• [Supplied data]:
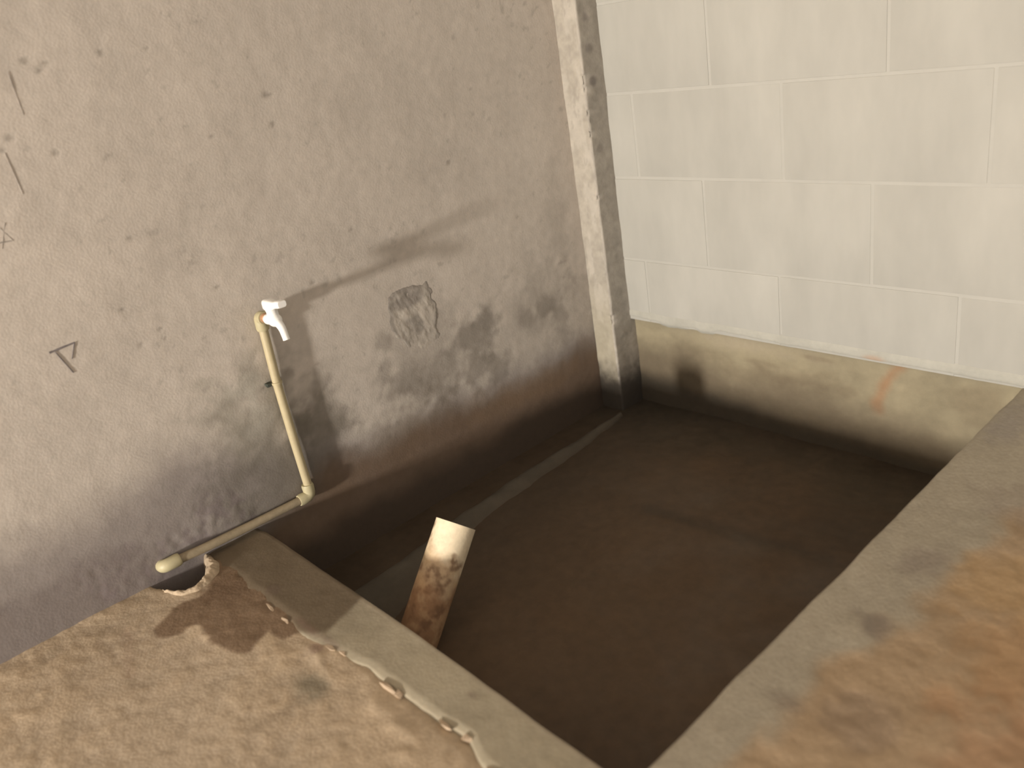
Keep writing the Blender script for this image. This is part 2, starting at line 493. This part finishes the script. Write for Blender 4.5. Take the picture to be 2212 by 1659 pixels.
# ------------------------------------------------------------------ pit floor
X = axis((-.02, PW + .05, 0.009)); Yv = axis((-PL - .05, .05, 0.009))
x, yv = np.meshgrid(X, Yv, indexing='ij')
nb, nm, nf = fbm(x, yv, 2, 4, 150), fbm(x, yv, 8, 4, 151), fbm(x, yv, 40, 3, 152)
alb = np.empty(x.shape + (3,)); alb[:] = (.078, .051, .031)
alb *= (1 + .22 * nb + .14 * nm + .05 * nf)[..., None]
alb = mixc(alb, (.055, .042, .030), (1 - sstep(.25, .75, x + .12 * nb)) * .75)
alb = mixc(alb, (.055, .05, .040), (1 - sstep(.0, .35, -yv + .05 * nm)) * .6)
alb = mixc(alb, (.095, .062, .036), blob(x, yv, .85, -.85, .4, .35, .8, nm * .3) * .6)
ln = seg_dist(x, yv, (.60, -.56), (1.10, -.485)) + .006 * nm
alb = mixc(alb, (.035, .027, .02), (1 - sstep(.0, .05, ln)) * .4)
h = -PD + .004 * nb + .0025 * nm + .0006 * nf - .003 * (1 - sstep(.0, .05, ln))
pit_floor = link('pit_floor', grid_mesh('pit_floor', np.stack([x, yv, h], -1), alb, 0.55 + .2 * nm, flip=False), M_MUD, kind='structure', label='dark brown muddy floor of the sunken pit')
# strip of grey mortar along the left side of the pit floor
T = np.linspace(0, 1, 150); V = np.linspace(0, 1, 17)
t, v = np.meshgrid(T, V, indexing='ij')
ys = -1.46 + t * 1.33
xl = np.interp(ys, [-1.46, -1.17, -.91, -.6, -.35, -.13], [.155, .151, .115, .098, .105, .10]) + .006 * fbm(ys, ys * 0, 9, 3, 160)
xr = np.interp(ys, [-1.46, -1.31, -1.09, -.92, -.69, -.4, -.13], [.40, .37, .24, .225, .20, .17, .13]) + .006 * fbm(ys, ys * 0 + 4, 9, 3, 161)
xx = xl + (xr - xl) * v
nn = fbm(xx, ys, 14, 4, 162)
zz = -PD - .012 + (.024 + .002 * nn) * np.clip(np.sin(np.pi * v), 0, 1) ** .45
ca = np.empty(xx.shape + (3,)); ca[:] = (.095, .083, .066)
ca *= (1 + .15 * nn)[..., None]
ca = mixc(ca, (.07, .055, .04), sstep(.35, 1, v) * .7 + 0 * t)
link('mortar_strip', grid_mesh('mortar_strip', np.stack([xx, ys, zz], -1), ca, .85, flip=True), M_KERB, parent=pit_floor, label='grey mortar strip along the pit floor')

# ------------------------------------------------------------------ rough floor left of the kerb
STAIN = [(0.102, -1.644), (0.146, -1.678), (0.166, -1.709), (0.151, -1.737), (0.15, -1.767), (0.174, -1.805), (0.188, -1.832), (0.216, -1.838), (0.252, -1.821), (0.264, -1.789), (0.267, -1.76), (0.3, -1.766), (0.353, -1.768), (0.399, -1.757), (0.436, -1.748), (0.459, -1.727), (0.453, -1.705), (0.432, -1.668), (0.421, -1.662), (0.465, -1.662), (0.486, -1.651), (0.493, -1.622), (0.504, -1.551), (0.494, -1.492), (0.5, -1.40), (-0.05, -1.40), (-0.05, -1.63)]
def chaikin(pts, n=2):
    for _ in range(n):
        out = []
        for i in range(len(pts)):
            a, b = pts[i], pts[(i + 1) % len(pts)]
            out += [(a[0] * .75 + b[0] * .25, a[1] * .75 + b[1] * .25), (a[0] * .25 + b[0] * .75, a[1] * .25 + b[1] * .75)]
        pts = out
    return pts
HOLE = [(-0.03, -1.765), (-0.03, -1.69), (-0.011, -1.64), (0.07, -1.655), (0.112, -1.692), (0.095, -1.733), (0.02, -1.758)]
X = axis((-.02, PW + .02, 0.006)); Yv = axis((ROOM_Y, -2.75, .3), (-2.75, -1.53, 0.006))
x, yv = np.meshgrid(X, Yv, indexing='ij')
nb, nm, nf = fbm(x, yv, 3.5, 4, 170), fbm(x, yv, 13, 4, 171), fbm(x, yv, 48, 3, 172)
alb = np.empty(x.shape + (3,)); alb[:] = (.42, .33, .23)
alb *= (1 + .07 * nb + .08 * nm + .07 * nf)[..., None]
wp = .4 * nm + .25 * nf
alb = mixc(alb, (.40, .34, .27), blob(x, yv, .55, -1.95, .35, .2, .8, wp) * .35)
alb = mixc(alb, (.19, .17, .125), blob(x, yv, .668, -1.69, .042, .030, .6, wp * .6) * .75)
alb = mixc(alb, (.28, .22, .155), (1 - sstep(.003, .02, seg_dist(x, yv, (.68, -1.71), (.677, -1.83)) + .012 * wp)) * .5)
alb = mixc(alb, (.23, .15, .12), blob(x, yv, .580, -1.622, .02, .012, .6, wp) * .6)
alb = mixc(alb, (.30, .22, .155), (1 - sstep(.002, .018, seg_dist(x, yv, (.13, -1.88), (.30, -1.93)) + .012 * wp)) * .45)
sds = poly_sd(x, yv, chaikin(STAIN, 2)) + .006 * nm + .003 * nf
wet = 1 - sstep(-.006, .006, sds)
alb = mixc(alb, (.165, .108, .066), wet * .9)
alb = mixc(alb, (.12, .075, .045), blob(x, yv, .17, -1.66, .07, .05, .6, wp) * .5)
hole = 1 - sstep(-.012, .010, poly_sd(x, yv, HOLE) + .005 * nm)
alb = mixc(alb, (.06, .048, .038), hole * .92)  # the hollow's darkness is painted into its colour too
h = .0005 + .0022 * nb + .0014 * nm + .0008 * nf - .07 * hole - .010 * sstep(-1.60, -1.56, yv) + .004 * sstep(.0, .04, .03 - np.abs(yv + 1.635) + 0 * x) * sstep(-.2, .6, fbm(x, yv, 9, 3, 175)) * sstep(.48, .6, x)
link('floor', grid_mesh('floor', np.stack([x, yv, h], -1), alb, .92 - .35 * wet, flip=False), M_SAND, kind='structure', label='rough sandy cement floor with a wet stain by the wall')

# ------------------------------------------------------------------ trowelled kerb between floor and pit
X = axis((-.02, PW + .03, 0.006))
kl = np.interp(X, [-.03, .085, .30, .47, .585, .65, .71, .86, .94, 1.02, 1.09, 1.4], [-1.624, -1.622, -1.619, -1.617, -1.615, -1.60, -1.586, -1.584, -1.575, -1.568, -1.590, -1.60])
kl = kl + .004 * fbm(X, X * 0, 12, 3, 180)
kr = -PL + .0025 * fbm(X, X * 0, 4, 3, 181) + np.interp(X, [0, .04, .15, .6, 1.3], [-.012, -.006, -.002, .004, -.004])
sec = [(-.05, -.03), (-.03, -.006), (0, .0005), (.05, .0020), (.10, .0036)]
prof_v, prof_z, prof_f = [], [], []
for s_, z_ in sec: prof_v.append(s_); prof_z.append(z_); prof_f.append(0)
for s_ in np.linspace(.14, .95, 24): prof_v.append(s_); prof_z.append(.0045); prof_f.append(0)
for s_, z_ in [(.98, .003), (.995, -.003), (1.0, -.012)]: prof_v.append(s_); prof_z.append(z_); prof_f.append(0)
for z_ in np.linspace(-.025, -PD - .03, 26): prof_v.append(1.0); prof_z.append(z_); prof_f.append(1)
pv, pz, pf = np.array(prof_v), np.array(prof_z), np.array(prof_f)
P = np.zeros((len(X), len(pv), 3))
P[..., 0] = X[:, None]
P[..., 1] = kl[:, None] + (kr - kl)[:, None] * pv[None]
P[..., 2] = pz[None]
x, yv, zz = P[..., 0], P[..., 1], P[..., 2]
nb, nm, nf = fbm(x, yv + zz, 4, 4, 185), fbm(x, yv + zz, 16, 4, 186), fbm(x * .5, yv + zz, 60, 2, 187)
P[..., 2] += np.where(pf[None] == 0, .0012 * nb + .0008 * nm, 0)
P[..., 1] += np.where(pf[None] == 1, .002 * nb + .001 * nm, 0)
alb = np.empty(P.shape); alb[:] = (.315, .275, .20)
alb *= (1 + .08 * nb + .06 * nm + .03 * nf)[..., None]
alb = mixc(alb, (.43, .37, .29), sstep(.85, .97, pv)[None] * (pf[None] == 0) * .5 + 0 * x)
sds = poly_sd(x, yv, STAIN[:21] + [(.493, -1.622), (.548, -1.585), (.50, -1.44), (-.05, -1.40), (-.05, -1.63)]) + .004 * nm
wet = (1 - sstep(-.008, .008, sds)) * (pf[None] == 0)
alb = mixc(alb, (.11, .08, .05), wet * .85)
alb = mixc(alb, (.13, .095, .07), blob(x, yv, .30, -1.585, .022, .014, .6, nm * .5) * .6)
alb = mixc(alb, (.13, .08, .06), blob(x, yv, .49, -1.60, .05, .008, .6, nm * .5) * .5)
alb = mixc(alb, (.19, .14, .11), blob(x, yv, .60, -1.595, .03, .010, .6, nm * .5) * .6)
alb = mixc(alb, (.17, .13, .10), blob(x, yv, .95, -1.50, .012, .006, .6, nm * .5) * .5)
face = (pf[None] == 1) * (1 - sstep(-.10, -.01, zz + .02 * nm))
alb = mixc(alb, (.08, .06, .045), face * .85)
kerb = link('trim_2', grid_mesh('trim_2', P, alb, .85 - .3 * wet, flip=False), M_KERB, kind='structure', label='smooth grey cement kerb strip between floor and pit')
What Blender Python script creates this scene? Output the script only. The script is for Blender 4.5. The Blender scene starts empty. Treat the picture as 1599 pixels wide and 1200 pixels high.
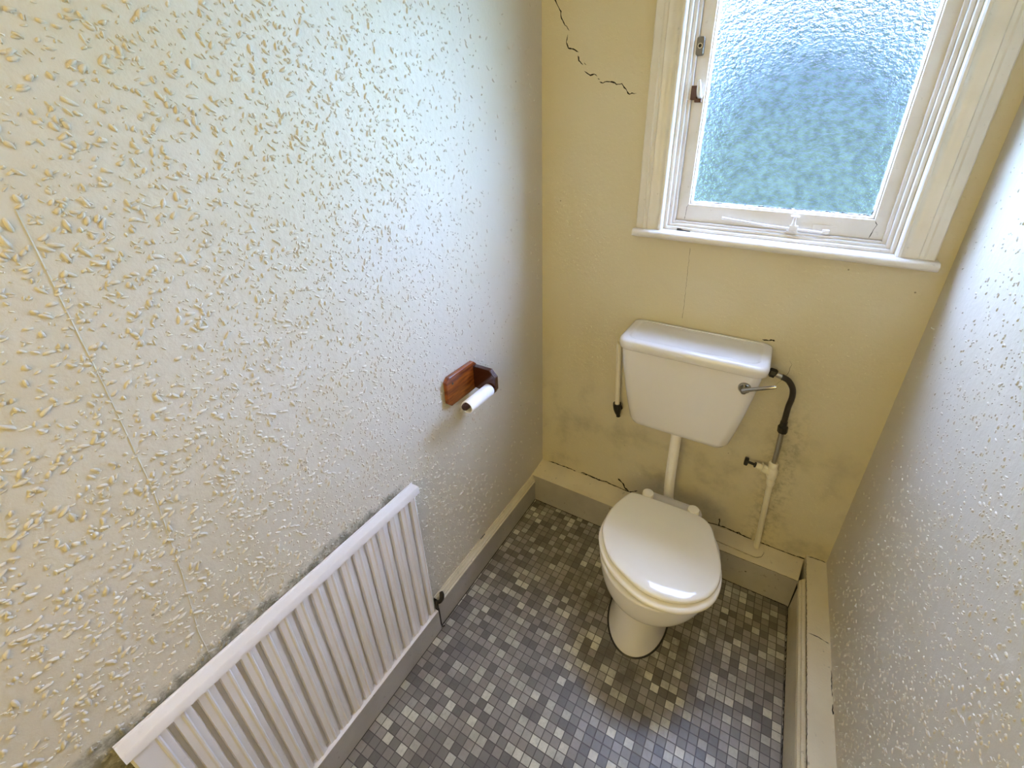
import bpy, bmesh, math, random
import numpy as np
from mathutils import Vector
random.seed(7)
rng = np.random.default_rng(11)
PI = math.pi
scene = bpy.context.scene
COL = scene.collection
W = 1.276           # room width
YB = -2.35          # wall behind the camera
ZC = 2.62           # ceiling height

# ------------------------------------------------------------------ camera
cam = bpy.data.cameras.new('camera')
cam.sensor_width = 36.0
cam.lens = 15.0694
cam.shift_x = -0.047477
cam.shift_y = -0.047731
cam.clip_start = 0.01
camo = bpy.data.objects.new('camera', cam)
camo.location = (0.84695, -1.49331, 1.69935)
camo.rotation_euler = (1.1240437, -0.0163412, 0.4768195)
COL.objects.link(camo)
scene.camera = camo

# ------------------------------------------------------------------ view
vs = scene.view_settings
vs.view_transform = 'Standard'
vs.look = 'None'
vs.gamma = 1.0
vs.exposure = -0.36
vs.use_curve_mapping = False
scene.cycles.use_denoising = True
scene.cycles.max_bounces = 12
scene.cycles.diffuse_bounces = 8
scene.cycles.glossy_bounces = 4
scene.cycles.transmission_bounces = 8
scene.cycles.sample_clamp_indirect = 40.0

# ------------------------------------------------------------------ sky
SKY_LOW, SKY_HIGH = 1.10, 122.0
world = bpy.data.worlds.new('world')
scene.world = world
world.use_nodes = True
wt = world.node_tree
wt.nodes.clear()
w_out = wt.nodes.new('ShaderNodeOutputWorld')
w_bg = wt.nodes.new('ShaderNodeBackground')
w_tc = wt.nodes.new('ShaderNodeTexCoord')
w_sep = wt.nodes.new('ShaderNodeSeparateXYZ')
w_ramp = wt.nodes.new('ShaderNodeValToRGB')
w_str = wt.nodes.new('ShaderNodeMapRange')
wt.links.new(w_tc.outputs['Generated'], w_sep.inputs[0])
wt.links.new(w_sep.outputs['Z'], w_ramp.inputs[0])
cr = w_ramp.color_ramp
cr.elements[0].position = 0.0
cr.elements[0].color = (0.31, 0.53, 0.52, 1)
cr.elements[1].position = 1.0
cr.elements[1].color = (0.48, 0.60, 1.0, 1)
e = cr.elements.new(0.06); e.color = (0.28, 0.51, 0.72, 1)
e = cr.elements.new(0.14); e.color = (0.27, 0.52, 0.86, 1)
e = cr.elements.new(0.35); e.color = (0.48, 0.60, 1.0, 1)
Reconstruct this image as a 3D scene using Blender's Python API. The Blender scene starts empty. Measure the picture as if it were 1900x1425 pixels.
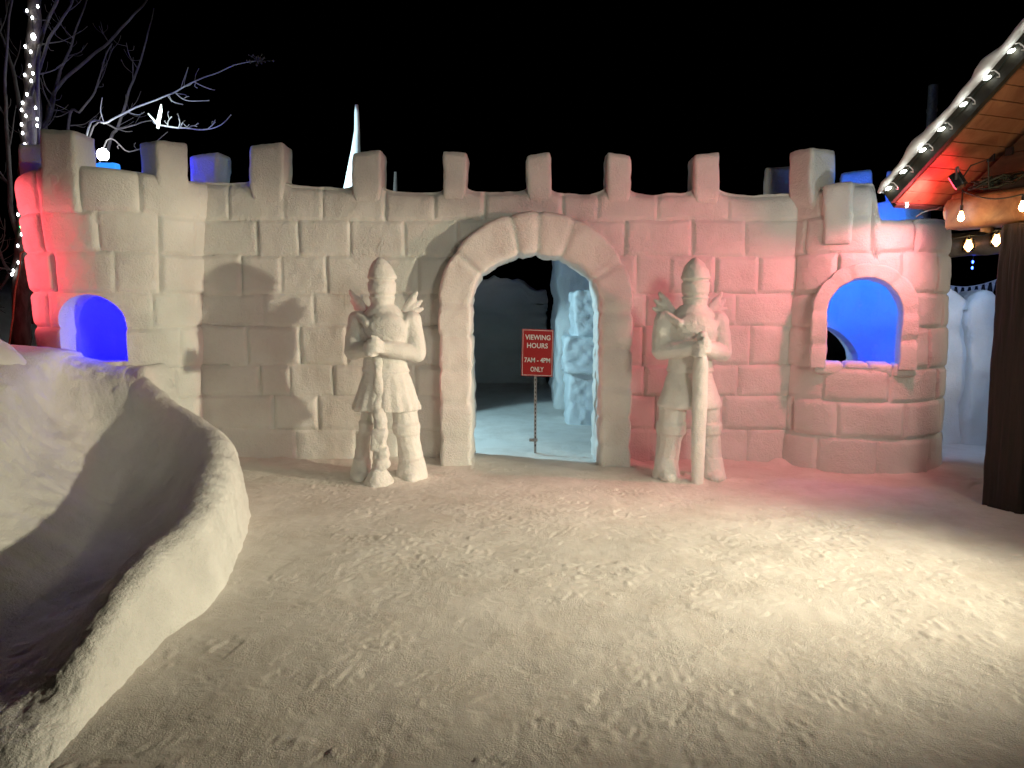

• [Work to do]:
From the top of the listing above, repeat each line exactly until you reach the line containing "h = -PD + .004", and repeat that one too. Leave the pictures out.

• [Complete output]:
Keep writing the Blender script for this image. This is part 2, starting at line 493. This part finishes the script. Write for Blender 4.5. Take the picture to be 2212 by 1659 pixels.
# ------------------------------------------------------------------ pit floor
X = axis((-.02, PW + .05, 0.009)); Yv = axis((-PL - .05, .05, 0.009))
x, yv = np.meshgrid(X, Yv, indexing='ij')
nb, nm, nf = fbm(x, yv, 2, 4, 150), fbm(x, yv, 8, 4, 151), fbm(x, yv, 40, 3, 152)
alb = np.empty(x.shape + (3,)); alb[:] = (.078, .051, .031)
alb *= (1 + .22 * nb + .14 * nm + .05 * nf)[..., None]
alb = mixc(alb, (.055, .042, .030), (1 - sstep(.25, .75, x + .12 * nb)) * .75)
alb = mixc(alb, (.055, .05, .040), (1 - sstep(.0, .35, -yv + .05 * nm)) * .6)
alb = mixc(alb, (.095, .062, .036), blob(x, yv, .85, -.85, .4, .35, .8, nm * .3) * .6)
ln = seg_dist(x, yv, (.60, -.56), (1.10, -.485)) + .006 * nm
alb = mixc(alb, (.035, .027, .02), (1 - sstep(.0, .05, ln)) * .4)
h = -PD + .004 * nb + .0025 * nm + .0006 * nf - .003 * (1 - sstep(.0, .05, ln))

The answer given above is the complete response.